筑波大学名誉教授 中 川 八 洋
仏マクロン大統領のプーチン詣では、“スーパー対ロ売国奴”安倍晋三の27回に次ぐ15回に及ぶという。十九世紀末からのフランスの親ロ慣性は、天才ビスマルクも手を焼くほど。だから、三国干渉にも見せたようにフランスを半ば浸食するロシア贔屓において、欧米諸国の中では、“世界一のアホ民族”日本のロシア属国主義ほど極端な狂気性はないが、フランスを“重いロシア病”罹患国と見做しておかねばならない。
ロシア狂・日本がフランスを非難するのは無礼に当るから、まず、日本の狂ロシア属国主義を振り返る。

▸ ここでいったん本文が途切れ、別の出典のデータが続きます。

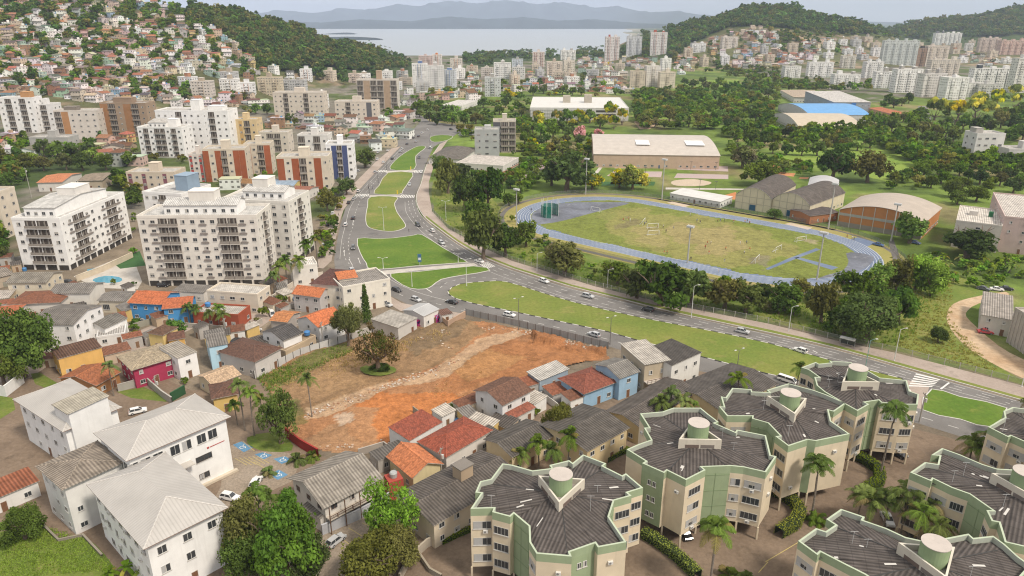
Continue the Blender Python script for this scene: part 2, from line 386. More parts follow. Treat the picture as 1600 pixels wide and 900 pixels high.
SIDES = {'f': 0, 'r': pi/2, 'b': pi, 'l': -pi/2}
def sides(ce, rot, W, D):
    # (key, length, local rotation, offset to the wall, faces the camera?)
    for k, r in SIDES.items():
        L, off = (W, D/2) if k in 'fb' else (D, W/2)
        nx, ny = sin(r+rot), -cos(r+rot)
        px, py = ce[0]+nx*off, ce[1]+ny*off
        yield k, L, r, off, (nx*-px+ny*-py)/hypot(px, py) > -.1
def on_side(r, off, x, out=0.0):
    return (x*cos(r)+(off+out)*sin(r), x*sin(r)-(off+out)*cos(r))
def roof_geo(m, W, D, h, roof, rise, ov, ridge, col, mi=0, th=.14):
    w, d = W/2+ov, D/2+ov
    if ridge == 'd': X = lambda a, b, z: (b, a, z); w, d = d, w
    else: X = lambda a, b, z: (a, b, z)
    flip = ridge == 'd'
    def face(pts, c=col, k=mi):
        pts = [X(*p) for p in pts]; m.face(pts[::-1] if flip else pts, c, k)
    e = h-rise*ov/max(d-ov, .1) if roof == 'gable' else h
    if roof == 'gable':
        t = h+rise
        for s in (1, -1):
            q = [(-w, -d*s, e+th), (w, -d*s, e+th), (w, 0, t+th), (-w, 0, t+th)]
            face(q if s == 1 else q[::-1])
            q = [(x, y, z-th) for x, y, z in q]; face(q[::-1] if s == 1 else q, (.3, .27, .24))
            q = [(-w, -d*s, e), (w, -d*s, e), (w, -d*s, e+th), (-w, -d*s, e+th)]; face(q if s == 1 else q[::-1], (.4, .37, .33))
            for g in (1, -1):
                q = [(w*g, -d*s, e), (w*g, 0, t), (w*g, 0, t+th), (w*g, -d*s, e+th)]; face(q if s*g == 1 else q[::-1], (.42, .39, .35))
        ridge_col = tuple(min(1, c*1.25) for c in col)
        for s in (1, -1):
            q = [(-w, -.22*s, t+th-.02), (w, -.22*s, t+th-.02), (w, 0, t+th+.08), (-w, 0, t+th+.08)]; face(q if s == 1 else q[::-1], ridge_col)
    elif roof == 'hip':
        t = h+rise; r = max(w-d, .05) if w > d else .05; yr = 0 if w >= d else d-w
        A, B = ((-r, 0, t), (r, 0, t)) if w >= d else ((0, -yr, t), (0, yr, t))
        c = [(-w, -d, h), (w, -d, h), (w, d, h), (-w, d, h)]; up = lambda p: (p[0], p[1], p[2]+th)
        if w >= d: fs = [(c[0], c[1], B, A), (c[1], c[2], B), (c[2], c[3], A, B), (c[3], c[0], A)]
        else: fs = [(c[0], c[1], A), (c[1], c[2], B, A), (c[2], c[3], B), (c[3], c[0], A, B)]
        for f in fs: face([up(p) for p in f])
        for i in range(4):
            p, q = c[i], c[(i+1) % 4]; face([p, q, up(q), up(p)], (.25, .17, .14) if 2.3 < rise < 3 else (.4, .37, .33))
        face(c[::-1], (.4, .38, .35))
        rc = tuple(min(1, x*1.3) for x in col)
        for i in range(4):
            p = Vector(up(c[i])); q = Vector(up(A if (c[i][0] < 0 if w >= d else c[i][1] < 0) else B)); 
            pp, qq = Vector(X(*p)), Vector(X(*q)); m.tube([pp, qq], .13, 5, rc, mi)
    elif roof == 'shed':
        q = [(-w, -d, h+th), (w, -d, h+th), (w, d, h+rise+th), (-w, d, h+rise+th)]; face(q)
        face([(x, y, z-th) for x, y, z in q][::-1], (.35, .33, .3))
        for i in range(4):
            p, r_ = q[i], q[(i+1) % 4]; face([(p[0], p[1], p[2]-th), (r_[0], r_[1], r_[2]-th), r_, p], (.4, .38, .34))
    elif roof == 'barrel':
        n = 14; R = [(-d+2*d*i/n) for i in range(n+1)]; Z = [h+rise*(1-(2*i/n-1)**2) for i in range(n+1)]
        for i in range(n):
            face([(-w, R[i], Z[i]+th), (w, R[i], Z[i]+th), (w, R[i+1], Z[i+1]+th), (-w, R[i+1], Z[i+1]+th)])
            face([(-w, R[i], Z[i]), (w, R[i], Z[i]), (w, R[i+1], Z[i+1]), (-w, R[i+1], Z[i+1])][::-1], (.3, .3, .3))
            for g in (1, -1):
                q = [(w*g, R[i], Z[i]), (w*g, R[i+1], Z[i+1]), (w*g, R[i+1], Z[i+1]+th), (w*g, R[i], Z[i]+th)]; face(q if g == 1 else q[::-1], (.6, .58, .54))
        for y_, s in ((-d, 1), (d, -1)):
            q = [(-w, y_, h), (w, y_, h), (w, y_, h+th), (-w, y_, h+th)]; face(q if s == 1 else q[::-1], (.5, .48, .44))
def wall_geo(m, W, D, h, roof, rise, ridge, col, z0=0.0, mi=0):
    w, d = W/2, D/2; c = [(-w, -d), (w, -d), (w, d), (-w, d)]
    for i in range(4):
        p, q = c[i], c[(i+1) % 4]; side = 'frbl'[i]; pts = [(*p, z0), (*q, z0)]; top = h
        gab = (roof in ('gable', 'barrel')) and (side in 'rl') == (ridge == 'w')
        if gab and roof == 'gable': pts += [(*q, h), ((p[0]+q[0])/2, (p[1]+q[1])/2, h+rise), (*p, h)]
        elif gab:
            pts += [(q[0]+(p[0]-q[0])*k/12, q[1]+(p[1]-q[1])*k/12, h+rise*(1-(2*k/12-1)**2)) for k in range(13)]
        elif roof == 'shed': pts += [(*q, h+rise*(q[1] > 0)), (*p, h+rise*(p[1] > 0))]
        else: pts += [(*q, h), (*p, h)]
        m.face(pts, col, mi)
WALLMAT = {'tile': 'tile', 'corr': 'corr', 'sheet_metal': 'sheet_metal'}
def building(name, cat, label, a, b, c, h, roof='gable', wall=WHITE, roofc=GREYR, rmat='corr', rise=1.6, ov=.45, ridge='w', floors=None, group=None, win=(1.3, 1.15), gap=3.0, frame=(.6, .6, .58), skip=.12, doors='f', doorc=(.18, .09, .05), single=False, band=None, pct=1.0, nowin='', wmat='paint', dim=None):
    if dim: ce, W, D, rot = dim; ce = Vector(ce)
    else: ce, W, D, rot = frame3(a, b, c, h)
    r = random.Random(int(ce.x*7+ce.y*13)); W -= 2*ov; D -= 2*ov; W = max(W, 2.0); D = max(D, 2.0)
    root = empty(name, (ce.x, ce.y, 0), rot); tag(root, label, cat, group)
    m = MB(); wall_geo(m, W, D, h, roof, rise, ridge, wall)
    if band: m.box(-W/2-.04, W/2+.04, -D/2-.04, D/2+.04, band[0], band[1], band[2])
    m.build('wall', [wmat], root)
    m = MB()
    if roof == 'flat':
        t = .25; m.poly([(-W/2+t, -D/2+t), (W/2-t, -D/2+t), (W/2-t, D/2-t), (-W/2+t, D/2-t)], h-.35, roofc, 0)
        pc = tuple(min(.8, x*1.02) for x in wall)
        for x0, x1, y0, y1 in ((-W/2-.05, W/2+.05, -D/2-.05, -D/2+t), (-W/2-.05, W/2+.05, D/2-t, D/2+.05), (-W/2-.05, -W/2+t, -D/2+t, D/2-t), (W/2-t, W/2+.05, -D/2+t, D/2-t)):
            m.box(x0, x1, y0, y1, h-.5, h+.12, pc, 1)
        rm = m.build('roof', [rmat, 'paint'], root)
    else:
        roof_geo(m, W, D, h, roof, rise, ov, ridge, roofc); rm = m.build('roof', [rmat], root)
    fl = floors or max(1, int(h/2.9)); fh = h/fl
    doors_left = 1
    for k, L, sr, off, vis in sides(ce, rot, W, D):
        if not vis or k in nowin: continue
        n = int((L-.8)/gap)
        if n < 1 and L > 1.9: n = 1
        for f in range(fl):
            for i in range(n):
                x = (i+.5)/n*L-L/2; ww, hh = win; z = f*fh+min(1.0, fh-hh-.35)
                if f == 0 and k in doors and i == n//2 and doors_left:
                    dm, hm = door_mesh(.95, 2.1, doorc); q = put('door', dm, root, (*on_side(sr, off, x), 0), sr); put('handle', hm, q); doors_left = 0; continue
                if r.random() < skip: continue
                add_window(root, *on_side(sr, off, x), z, sr, min(ww*r.choice((1, 1, .8)), L/n-.4, L-.6), hh, frame, single)
    root['W'] = W; root['D'] = D
    return root, W, D
def tank_part(root, x, y, z, r=.9, h=1.2, col=BLUE):
    m = MB(); m.tube([(x, y, z), (x, y, z+h*.8), (x, y, z+h)], [r*.9, r, r*.75], 14, col); return m.build('water_tank', ['plain'], root)
def cbox(root, name, x0, x1, y0, y1, z0, z1, col, mat='paint'):
    m = MB(); m.box(x0, x1, y0, y1, z0, z1, col); return m.build(name, [mat], root)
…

この一つに、ロシア一辺倒だった戦前日本の祖国叛逆外交があろう。
戦前日本の祖国叛逆外交は、日露戦争に勝利した直後の1907年に始まる。第一次日露協約がそれ。これにより日本は、北満洲と外モンゴルにも軍事力投入のベクトルを向ける、ロシア南下を封じ込める正しい対ロ軍事態勢を、自ら崩壊させた。すなわち、日露戦争に勝利した日本は驕慢に現を抜かし、ロシアに全面工作されて主権を捨て、逆走外交を国策とした。
ロシアの対外情報工作力は、人類史においてロシア民族だけが有する特殊能力。情報と智慧に長けた英米というアングロ・サクソン族以外の、いかなる国も、ロシア工作を受ければひとたまりもなく、その外交は迷走し自国に刃を向ける。日本が、ロシアからの工作でロシアの操り人形にならない方法は一つしかない。米英の同盟国となって、日本が「米英こそ日本外交の羅針盤」とする時のみ。